Requirement :: Repeat the material exactly from its first line to the line that includes "hr, .016, parent=ot)". Skip pictures.

Material to process ::
________________________
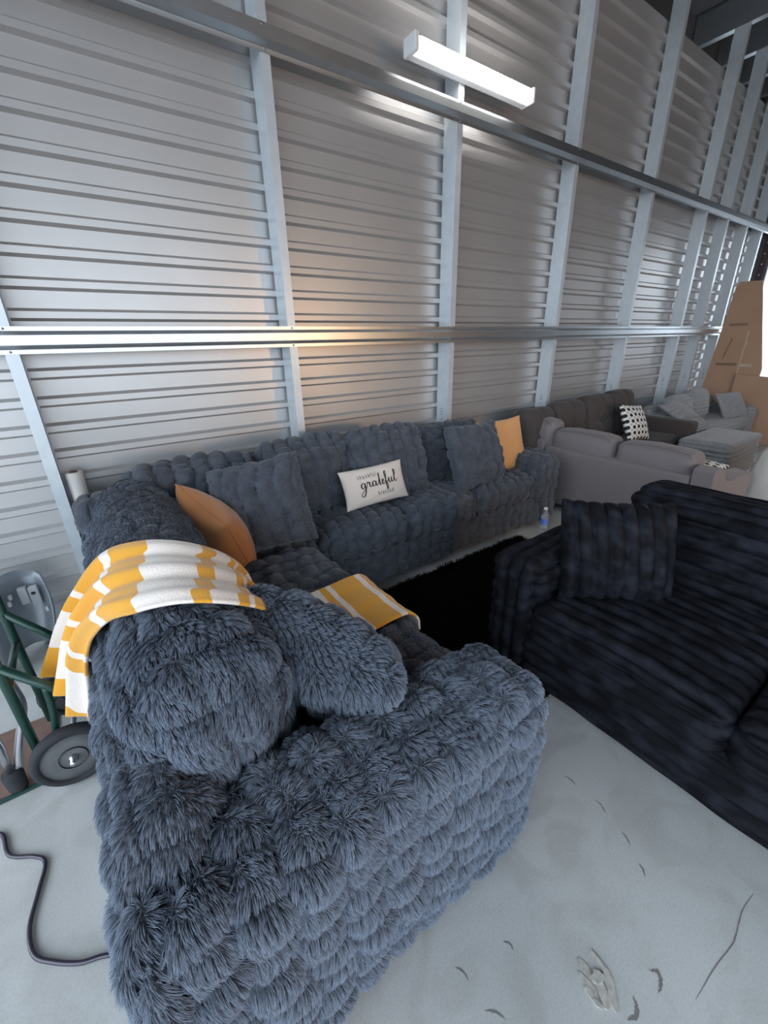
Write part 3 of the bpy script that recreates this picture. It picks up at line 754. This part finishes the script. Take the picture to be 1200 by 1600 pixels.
tag(obj('throw_pillow', (xf(V, frame((6.24, 2.26, .655), (.95, -.2, .0), (.15, .9, .42))), F), M['cord']), 'light grey corduroy pillow lying on the sofa arm behind the ring pillow', 'pillow')
ot = thing('corduroy_ottoman', (5.98, 1.75, 0), 'large square light grey corduroy ottoman in the aisle', 'ottoman')
cpart('body', (5.50, 1.42, .03), (6.46, 1.90, .37), .04, .009, hr, parent=ot)
cpart('top_cushion', (5.48, 1.41, .36), (6.48, 1.92, .47), .045, .009, hr, .016, parent=ot)

# ------------------------------------------------------------------ wrapped upright seat at the right edge
ws = thing('wrapped_seat', (4.95, .6, 0), 'cream plastic wrapped furniture piece at the right edge', 'furniture')
V, N, F = rbox((4.50, -.25, .0), (5.25, .995, .735), .12, .03); V = crown(V, N, (4.50, -.25, 0), (5.25, .995, .735), .02)
z = np.clip(V[:, 2] / .735, 0, 1); V[:, 1] += (.07 * (1 - z)) * (V[:, 1] > .5) - .05 * (z ** 3) * (V[:, 1] > .5); V = V + N * (.006 * vnoise(V * 7, 3) + .004 * vnoise(V * 15, 5))[:, None]
V[:, 2] = np.maximum(V[:, 2], .002)
obj('wrapped_body', (V, F), M['wrap'], ws)
st = obj('sticker', box((4.462, .70, .53), (4.470, .84, .68)), M['white'], ws, smooth=False)
for k in range(4):
    obj('barcode_bar', box((4.459, .80 - k * .012, .61), (4.463, .806 - k * .012, .65)), M['ink'], st, smooth=False)

# ------------------------------------------------------------------ cardboard leaning at the far end
cb = thing('cardboard_sheet', (8.4, 2.3, 0), 'tall brown flattened carton leaning at the far wall end', 'cardboard')
def slab(name, poly, x, t, m, parent, lean=.0):
    V, F = prism(poly, 'x', x, x + t); V = [(p[0] - lean * (2.3 - p[2]), p[1], p[2]) for p in V]; return obj(name, (V, F), m, parent, smooth=False)
KS = lambda q: [(a * .9656, max(0, 1.57 + (b_ - 1.57) * .9656) if b_ > 0 else 0) for a, b_ in q]
slab('tall_flap', KS([(2.885, 0), (2.885, .78), (2.79, 2.25), (2.76, 2.31), (2.48, 2.30), (2.17, 1.05), (2.17, .90), (2.17, 0)]), 8.42, .03, M['card'], cb, .02)
slab('low_flap', KS([(2.45, 0), (2.45, .97), (2.06, .94), (1.60, .90), (1.60, 0)]), 8.36, .03, M['card'], cb, .02)
for poly, m in (([(2.455, .70), (2.47, .70), (2.475, 1.60), (2.46, 1.60)], 'tape'), ([(2.46, 1.08), (2.46, 1.12), (2.30, 1.12), (2.30, 1.08)], 'tape'), ([(2.46, 1.40), (2.46, 1.44), (2.44, 1.44), (2.44, 1.40)], 'tape'),
                ([(2.78, 1.09), (2.78, 1.13), (2.50, 1.13), (2.50, 1.09)], 'tape_d'), ([(2.74, 1.68), (2.74, 1.72), (2.50, 1.72), (2.50, 1.68)], 'tape_d'), ([(2.70, 1.20), (2.72, 1.20), (2.66, 1.50), (2.64, 1.50)], 'tape_d')):
    slab('tape_strip', KS(poly), 8.416, .003, M[m], cb, .02)

# ------------------------------------------------------------------ bottle on the floor
bt = thing('water_bottle', (3.055, 1.935, 0), 'small clear water bottle on the concrete by the sofa arm', 'bottle')
obj('body', lathe([(0, .001), (.030, .002), (.032, .02), (.032, .13), (.028, .15), (.014, .175), (.013, .19)], (3.055, 1.935, 0), n=20), M['bottle'], bt)
obj('label_band', lathe([(.0328, .05), (.0328, .10)], (3.055, 1.935, 0), n=20), M['blue'], bt)
obj('cap', lathe([(.0, .185), (.017, .185), (.017, .205), (0, .206)], (3.055, 1.935, 0), n=16), M['cap'], bt)

# ------------------------------------------------------------------ left side: hand truck, folding frame, car part, roll, cable
ht = thing('hand_truck', (-.42, 1.8, 0), 'dark green hand truck with a grey wheel behind the sofa', 'hand truck')
def tb(name, pts, r, m, parent, n=10, smooth_path=False): return obj(name, tube(spline(pts, 5) if smooth_path else pts, r, n), M[m], parent)
for y in (1.665, 1.965):
    tb('rail', [(-.46, y, .06), (-.462, y, .5), (-.466, y, 1.25)], .0155, 'green', ht)
    tb('brace', [(-.46, y, .62 if y > 1.8 else .57), (-.235, y, .29 if y > 1.8 else .26)], .0155, 'green', ht)
    tb('strut', [(-.45, y, .12), (-.40, y, .20), (-.375, y, .33), (-.37, y, .44)], .012, 'green', ht, smooth_path=True)
for zz in (.48, .80):
    tb('rung', [(-.462, 1.665, zz), (-.462, 1.965, zz)], .013, 'green', ht)
tb('axle', [(-.36, 1.56, .135), (-.36, 2.06, .135)], .011, 'alu', ht)
for y in (1.615, 2.02):
    wh = obj('wheel', lathe([(.045, -.024), (.05, -.012), (.100, -.012), (.104, -.024), (.120, -.026), (.132, -.012), (.132, .012), (.118, .026), (.045, .026)], (-.36, y, .134), 'y', 36), M['rubber'], ht)
    obj('wheel_disc', lathe([(0, -.018), (.045, -.018), (.06, -.015), (.103, -.015), (.103, .015), (0, .015)], (-.36, y, .134), 'y', 36), M['wheelgrey'], wh)
    obj('hub', lathe([(0, -.040), (.008, -.040), (.009, -.034), (.016, -.030), (.017, -.016)], (-.36, y, .134), 'y', 18), M['alu'], wh)
obj('toe_plate', box((-.80, 1.68, .004), (-.45, 2.06, .012)), M['rust'], ht, smooth=False)
obj('plate_edge', box((-.80, 1.672, .002), (-.45, 1.682, .016)), M['green'], ht, smooth=False)
ff = thing('folding_frame', (-.58, 1.72, 0), 'bent aluminium tube frame with a dark rubber foot', 'frame')
tb('leg', [(-.57, 1.70, .06), (-.565, 1.71, .22), (-.60, 1.74, .60), (-.62, 1.76, .95)], .016, 'alu', ff, 12)
tb('leg', [(-.55, 1.705, .06), (-.525, 1.72, .16), (-.468, 1.73, .33), (-.462, 1.72, .42), (-.475, 1.715, .52), (-.52, 1.72, .75), (-.56, 1.73, .95)], .015, 'alu', ff, 12, True)
obj('rubber_foot', lathe([(0, .022), (.026, .022), (.03, .035), (.034, .10), (.030, .112), (0, .112)], (-.562, 1.70, -.008), n=16), M['rubber'], ff)
tb('cross_bar', [(-.62, 1.76, .93), (-.56, 1.73, .93)], .010, 'alu', ff)

cp = thing('car_bumper_corner', (-.55, 2.72, 0), 'grey curved car body panel standing by the wall', 'car part')
pts = [(-.66, 2.60), (-.62, 2.72), (-.56, 2.80), (-.49, 2.81), (-.445, 2.77)]
pts = [p[:2] for p in spline([(a, b_, 0) for a, b_ in pts], 6)]
V = []; F = []; nz = 9; n = len(pts)
for k in range(nz):
    f = k / (nz - 1)
    for i, (a, b_) in enumerate(pts):
        g = i / (n - 1); bulge = .03 * math.sin(PI * f)
        z0 = .01 + .05 * (1 - g); z1 = .46 - .06 * g ** 2
        V.append((a + bulge * g - .035 * (1 - f) * g, b_ - .10 * (1 - f) + .02 * f, z0 + (z1 - z0) * f))
F = [(k * n + i, k * n + i + 1, (k + 1) * n + i + 1, (k + 1) * n + i) for k in range(nz - 1) for i in range(n - 1)]
o = obj('shell', (V, F), M['bumper'], cp); md = o.modifiers.new('t', 'SOLIDIFY'); md.thickness = .012; md.offset = 0
obj('bracket', join(box((-.555, 2.725, .27), (-.515, 2.76, .37), .006), box((-.515, 2.735, .24), (-.470, 2.765, .36), .006)), mat('pale_grey_bracket', (.55, .58, .62), .4), cp)
obj('slot', box((-.503, 2.728, .315), (-.485, 2.736, .33), .003), M['rubber'], cp)
for lo_, hi_ in (((-.60, 2.68, .30), (-.585, 2.70, .33)), ((-.59, 2.69, .335), (-.575, 2.71, .36)), ((-.47, 2.73, .19), (-.455, 2.75, .22))):
    obj('clip', box(lo_, hi_, .003), M['white'], cp)
fo = thing('foam_block', (-.72, 2.5, 0), 'white rounded foam block beside the grey car panel', 'foam')
obj('upper_block', rbox((-.92, 2.42, .34), (-.625, 2.60, .45), .035, .1, k=5)[::2], M['white'], fo)
obj('lower_block', rbox((-.92, 2.42, .0), (-.66, 2.58, .34), .04, .1, k=5)[::2], M['white'], fo)

rl = thing('wrap_roll', (-.15, 2.845, 0), 'white stretch film roll standing between stud and sofa back', 'roll')
obj('film', lathe([(.018, .0), (.042, .0), (.042, .93), (.020, .93)], (-.155, 2.845, 0), n=24), mat('stretch_film', (.62, .60, .57), .35), rl)
obj('core', lathe([(.020, .0), (.020, .935), (.015, .935), (.015, .80), (0, .80)], (-.155, 2.845, 0), n=20), mat('brown_core', (.16, .09, .06), .8), rl)

tag(obj('power_cable', tube(spline([(-.78, 1.66, .008), (-.66, 1.56, .008), (-.60, 1.53, .008), (-.57, 1.43, .008), (-.50, 1.375, .008), (-.47, 1.33, .008), (-.485, 1.24, .008), (-.50, 1.15, .008), (-.485, 1.07, .008), (-.44, 1.02, .008),
    (-.38, .975, .008), (-.32, .95, .008), (-.25, .90, .008), (-.27, .74, .008), (-.30, .62, .008)], 8), .0065, 8), M['cordcable']), 'thin dark cable snaking over the concrete on the left', 'cable')

# ------------------------------------------------------------------ marks on the floor
def strip(name, pts, wd, m, parent=floor, z=.0006, jit=.18, s=0):
    g = np.random.default_rng(s); P = np.array(spline([(a, b_, 0) for a, b_ in pts], 8)); V = []; F = []
    for i, p in enumerate(P):
        t_ = P[min(i + 1, len(P) - 1)] - P[max(i - 1, 0)]; t_ /= np.linalg.norm(t_) + 1e-9; n_ = np.array([-t_[1], t_[0], 0])
        w_ = wd * (1 - abs(2 * i / (len(P) - 1) - 1) ** 2.5) * (1 + jit * g.normal()) + .0004
        j_ = n_ * g.normal() * wd * .3
        V += [p + j_ - n_ * w_, p + j_ + n_ * w_]
        if i: F.append((2 * i - 2, 2 * i, 2 * i + 1, 2 * i - 1))
    V = [(a, b_, z) for a, b_, _ in V]
    return obj(name, (V, F), m, parent, smooth=False)
strip('crack', [(1.30, -.04), (1.22, -.035), (1.12, -.045), (1.02, -.035), (.91, -.03)], .0010, M['mark'], s=1)
for k, (a, b_) in enumerate((((1.17, .51), (1.172, .46)), ((1.18, .39), (1.165, .34)), ((1.15, .28), (1.13, .24)), ((1.10, .20), (1.08, .17)), ((.455, .37), (.465, .33)), ((.46, .27), (.49, .23)), ((.60, .33), (.61, .30)))):
    mid = ((a[0] + b_[0]) / 2 + .006, (a[1] + b_[1]) / 2)
    strip('scuff_mark', [a, mid, b_], .0022, M['mark'], s=k + 3)
strip('scuff_mark', [(.87, .065), (.885, .05), (.87, .035), (.845, .03)], .004, M['mark'], s=21)
strip('scuff_mark', [(.735, .055), (.755, .045), (.775, .05), (.79, .065)], .004, M['mark'], s=22)
fl = thing('glue_residue', (.74, .12, 0), 'patch of pale dried flakes on the concrete floor', 'residue')
g = random.Random(5)
for (cx, cy, ang, L, W) in ((.735, .165, -55, .045, .010), (.715, .145, -50, .055, .008), (.705, .125, -45, .045, .009), (.728, .115, -85, .060, .012), (.752, .105, -92, .085, .012), (.775, .145, -60, .060, .006), (.700, .110, -40, .022, .006), (.745, .135, 20, .035, .014)):
    a = math.radians(ang) - .72; c_, s_ = math.cos(a), math.sin(a); P = []
    for k in range(12):
        t_ = 2 * PI * k / 12; u = math.cos(t_) * L / 2; v = math.sin(t_) * W * (.7 + .5 * g.random())
        P.append((cx + c_ * u - s_ * v, cy + s_ * u + c_ * v))
    obj('flake', prism(P, 'z', .0004, .002 + .0007 * len(fl.children)), M['flake'], fl, smooth=False)
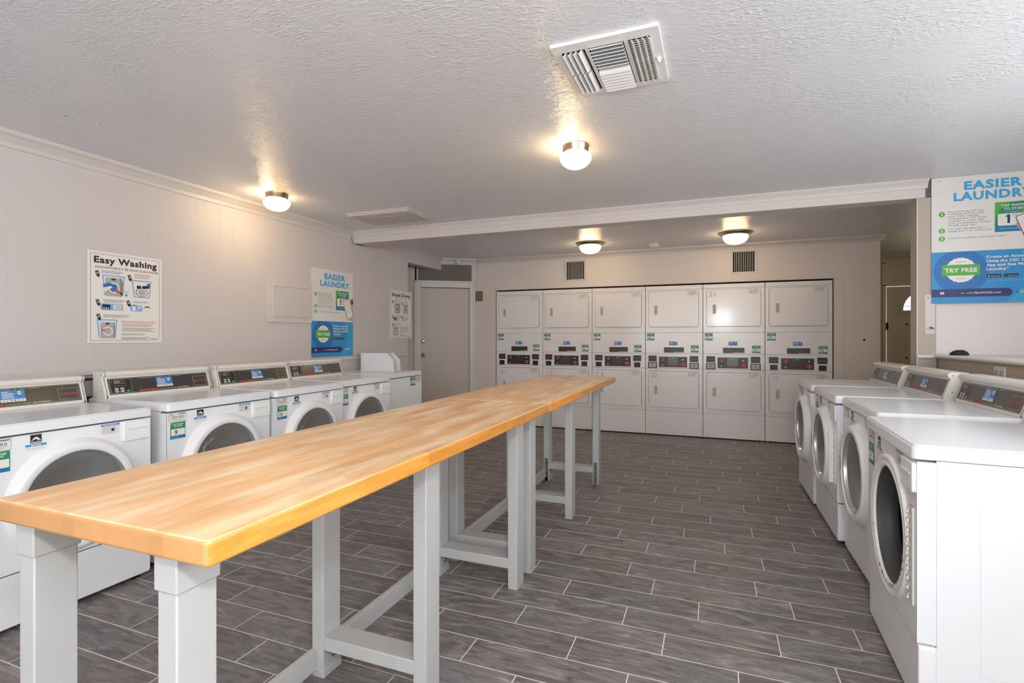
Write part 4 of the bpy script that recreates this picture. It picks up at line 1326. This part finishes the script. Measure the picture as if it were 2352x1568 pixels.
________________________
Answer to this problem ::
Write part 3 of the bpy script that recreates this picture. It picks up at line 754. This part finishes the script. Take the picture to be 1200 by 1600 pixels.
tag(obj('throw_pillow', (xf(V, frame((6.24, 2.26, .655), (.95, -.2, .0), (.15, .9, .42))), F), M['cord']), 'light grey corduroy pillow lying on the sofa arm behind the ring pillow', 'pillow')
ot = thing('corduroy_ottoman', (5.98, 1.75, 0), 'large square light grey corduroy ottoman in the aisle', 'ottoman')
cpart('body', (5.50, 1.42, .03), (6.46, 1.90, .37), .04, .009, hr, parent=ot)
cpart('top_cushion', (5.48, 1.41, .36), (6.48, 1.92, .47), .045, .009, hr, .016, parent=ot)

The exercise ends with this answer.